1. This afternoon, just before 2:00, I drove up to Radio Brewing and at almost exactly the same time, our longtime friends, Debbie and Steve, arrived, too. This month they have been driving across the USA. They started by driving from Eugene to Charlottesville, VA and then made their way north to Rochester, NY and headed back west. Much like what Debbie and I did in September, they didn't west in a straight line, but headed north through Michigan and traveled across the UP, and, like us, eventually drove across North Dakota and into Montana.
They were visiting their adult children and grandchildren back east. They visited friends along the way and had spent the last two nights in Missoula before stopping in Kellogg on their way to Spokane to visit another adult child and her family.
The three of us launched right into easy conversation and waited for Debbie to arrive from Wallace where she was participating in the monthly book club Christy spearheads.
Our conversation kicked from high gear into overdrive when Debbie arrived.
We talked about travel, family news, books, music and musicianship (Steve is a member of an acoustic trio, Cross Currents), and a bunch of other stuff.
As we were sitting there this afternoon, my mind occasionally wandered back to when I first met Steve and Debbie at the Rainy Day Cafe in Eugene, not long after Debbie and I started doing stuff together. Debbie performed on stage that night and Steve and Debbie were avid followers, not only of Debbie as a solo performer, but of her band, Babes with Axes.
Over the years, we had fun get togethers with Steve and Debbie -- movies, dinners, concerts -- and both of us were participants in two of their daughters' weddings. I helped serve communion at the rail in one wedding and Debbie sang at the other.
We'll see each other again before too long -- either when Debbie and I make a trip to Eugene or when Steve and Debbie return to Spokane to see their daughter and her family.
I can hardly wait. It's a blast spending time together!
2. I haven't been going out much in Kellogg over the last 18-19 months and today I enjoyed being at Radio Brewing again.
I'm on a private eccentric imaginary mission within myself when it comes to beer.
When I first started drinking craft beer back in about 1997, IPAs hadn't yet become as wildly popular as they did later on. Back then, I enjoyed all kinds of beers: brown ale, porters, ambers, lagers, stouts, ESBs, winter ales, etc, along with IPAs.
I especially liked porters -- but porters, it seemed to me, as time chugged along, were offered less and less on tap lists.

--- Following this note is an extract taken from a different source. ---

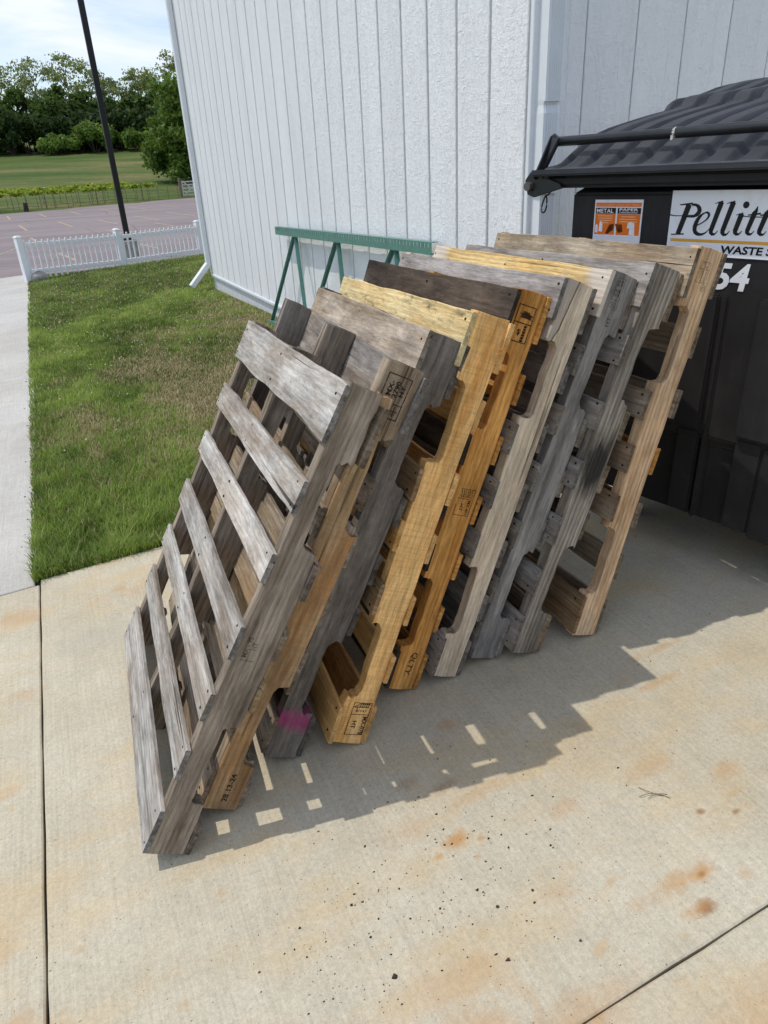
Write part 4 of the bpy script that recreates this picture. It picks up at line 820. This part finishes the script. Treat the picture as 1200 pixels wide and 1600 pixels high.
# ------------------------------------------------------------------ white picket fence
m_vinyl = flat('white_vinyl', lin(243, 244, 247), 0.35, 0.4, var=0.02, scale=6)
FL = Vector((-0.47, 17.83, 0)); FM = Vector((1.66, 18.98, 0)); FRt = Vector((3.80, 20.12, 0))
fz = lambda P: -0.44 if P.x > 0 else gz(P.x, P.y)
fence = thing('picket_fence', 'white vinyl picket fence between the lawn and the car park', 'fence', (FL.x, FL.y, -0.42))
FO = Vector((FL.x, FL.y, -0.42)); Z3 = Vector((0, 0, 1))
tops = [0.505, 0.445, 0.435]
fdir = (FM-FL).normalized(); fang = math.atan2(fdir.y, fdir.x)
pm_ = MB().box((-0.063, -0.063, -0.2), (0.063, 0.063, 0.0)).mesh('post'); 
pk_h = 0.80; pk_me = MB().box((-0.0195, -0.011, 0), (0.0195, 0.011, pk_h-0.03)).poly([(-0.0195, -0.011, pk_h-0.03), (0.0195, -0.011, pk_h-0.03), (0, 0, pk_h)]).poly([(0.0195, -0.011, pk_h-0.03), (0.0195, 0.011, pk_h-0.03), (0, 0, pk_h)]).poly([(0.0195, 0.011, pk_h-0.03), (-0.0195, 0.011, pk_h-0.03), (0, 0, pk_h)]).poly([(-0.0195, 0.011, pk_h-0.03), (-0.0195, -0.011, pk_h-0.03), (0, 0, pk_h)]).mesh('picket')
pk_me.materials.append(m_vinyl)
for P, tp in zip((FL, FM, FRt), tops):
    po = obj('post', MB().box((-0.063, -0.063, -0.55), (0.063, 0.063, tp-(-0.42))), m_vinyl, fence, bevel=0.006, loc=(P-FL), rot=(0, 0, fang))
    obj('post_cap', MB().box((-0.072, -0.072, tp+0.42), (0.072, 0.072, tp+0.442)).box((-0.05, -0.05, tp+0.442), (0.05, 0.05, tp+0.462)), m_vinyl, po, bevel=0.008)
for (A, ta), (B_, tb) in (((FL, tops[0]), (FM, tops[1])), ((FM, tops[1]), (FRt, tops[2]))):
    d_ = B_-A; n_ = 17; side = Vector((fdir.y, -fdir.x, 0))
    for off in (0.155, 0.70):
        obj('rail', MB().beam(A-FL+Z3*(ta+0.42-off)+fdir*0.06, B_-FL+Z3*(tb+0.42-off)-fdir*0.06, 0.045, 0.085), m_vinyl, fence, bevel=0.004)
    for k in range(n_):
        t_ = (k+0.75)/(n_+0.5); P = A+d_*t_; zt = ta+(tb-ta)*t_
        link('picket', pk_me, None, fence, loc=P-FL+side*0.033+Z3*(zt+0.42-0.045-pk_h), rot=(0, 0, fang))
m_stone = flat('rough_concrete', lin(150, 148, 142), 0.9, 0.1, var=0.3, scale=9, bump=0.6)
bm = bmesh.new(); bmesh.ops.create_icosphere(bm, subdivisions=3, radius=0.17)
for v in bm.verts: v.co *= 1+0.22*(fbm(v.co.x*9+3, v.co.y*9+v.co.z*7, 5)-0.5); v.co.z *= 0.85
me = bpy.data.meshes.new('concrete_footing'); bm.to_mesh(me); bm.free()
tag(link('concrete_footing', me, m_stone, loc=(-0.22, 17.75, gz(-0.22, 17.75)+0.05)), 'grey concrete lump at the foot of the leftmost fence post', 'concrete lump')
rp = thing('rope', 'pale rope running from the leftmost fence post across the sidewalk', 'rope', (FL.x, FL.y, 0.30))
obj('cord', MB().tube([(-0.06-0.0-3.2*t_/12, 0.25*t_/12, -0.40*(1-(2*t_/12-1)**2)*0.6) for t_ in range(13)], 0.009, 6), flat('pale_rope', lin(206, 196, 176), 0.9, 0.1), rp)
po = obj('post', MB().box((-0.063, -0.063, -0.55), (0.063, 0.063, 0.93)), m_vinyl, None, bevel=0.006)
po.location = (FL.x-3.3, FL.y+0.25, gz(-3.0, 18)); tag(po, 'single white vinyl post on the far side of the sidewalk', 'post'); po.name = 'fence_post'

# ------------------------------------------------------------------ lamp post
LP = Vector((2.16, 21.75, lotz(21.75)))
lp = thing('lamp_post', 'tall square black lamp post on a round concrete pier behind the picket fence', 'lamp post', LP)
m_black = flat('black_powder_coat', (0.012, 0.011, 0.011, 1), 0.45, 0.4)
obj('concrete_pier', MB().tube([(0, 0, -0.3), (0, 0, 0.48)], 0.29, 24), m_stone, lp, bevel=0.02)
obj('base_plate', MB().box((-0.15, -0.15, 0.48), (0.15, 0.15, 0.505)), m_black, lp, bevel=0.004)
obj('base_cover', MB().box((-0.11, -0.11, 0.505), (0.11, 0.11, 0.60)), m_black, lp, bevel=0.01)
obj('pole', MB().box((-0.072, -0.072, 0.60), (0.072, 0.072, 9.2)), m_black, lp, bevel=0.01)
obj('lamp_head', MB().box((-0.16, -0.55, 9.08), (0.16, 0.06, 9.2)), m_black, lp, bevel=0.02)

# ------------------------------------------------------------------ lawn
LX0, LX1, LY0, LY1 = -0.36, WX, 3.04, 19.6
def lawn_left(y): return LX0-0.008*(y-3)
mb = MB(); ny, nxl = 60, 14
for j in range(ny+1):
    y = LY0+(LY1-LY0)*j/ny
    xr = WX+0.02 if y < YE else WX+0.02+min(4.0, (y-YE)*1.5)
    for i in range(nxl+1):
        x = lawn_left(y)+(xr-lawn_left(y))*i/nxl; mb.v.append((x, y, lawnz(x, y)-0.004))
mb.f = [(j*(nxl+1)+i, j*(nxl+1)+i+1, (j+1)*(nxl+1)+i+1, (j+1)*(nxl+1)+i) for j in range(ny) for i in range(nxl)]
m = NM('turf_soil', 0.95, 0.05); a1 = m.noise(scale=3.0, detail=6, rough=0.65); a2 = m.noise(scale=70, detail=5, rough=0.75)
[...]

Soooo, my private eccentric imaginary pretend mission is to SAVE THE PORTER!
At Radio today, it made me very happy that TWO porters were available on tap: a traditional porter and a peanut butter and chocolate porter.
I loved drinking the traditional porter today.
I imagined (ha!) that I was helping SAVE THE PORTER by ordering it and look forward to ordering more of them.
The very best moment, though, involving the porter was when I told Steve, Debbie, and Debbie that today was an important day for me and asked them to join me in a toast.
We raised our glasses and I announced that were he alive, today would have been Raymond Harold "Pert" Woolum's 91st birthday.
Dad died before I got together with Debbie -- in fact, both of our fathers died before we got together.
So, I was the only one raising a glass who knew Dad, but I loved honoring him with Debbie and our good friends and I thought about him all day today.
3. I'm happy to report that for about three days now, Copper has not secluded himself in the basement. Yes, sometimes he hides for a while under the bed on the main floor, but he and Luna have been spending a lot of time in the Vizio room and I'm experimenting with letting Copper spend more time in the bedroom where he has a history of making messes on the bed. So far, this month, he hasn't done that.
Especially when he's in the bedroom, I'm spending more and more time petting Copper. He purrs. My hope is, not really knowing how cats' minds work, that as I give him more petting attention, he'll feel more secure. We do all we can to keep Gibbs away from the Vizio room and bedroom because he loves to bark at the cats. He doesn't get aggressive. He just barks. His barking unnerves them, especially Copper.
I don't have to reach out to pet Luna. Any time I sit in the Vizio room, she attaches her self to either my lap or my chest and, in bed, she often sleeps very close to me, sometimes under the covers, sometimes near the pillows.
Copper has only climbed into my lap once over the last 9 months, but he does sometimes inch closer to me at night.
Slowly, I hope surely, maybe Copper will become more relaxed, less nervous and afraid.
I hope simply keeping him on the main floor and petting him more often is helping.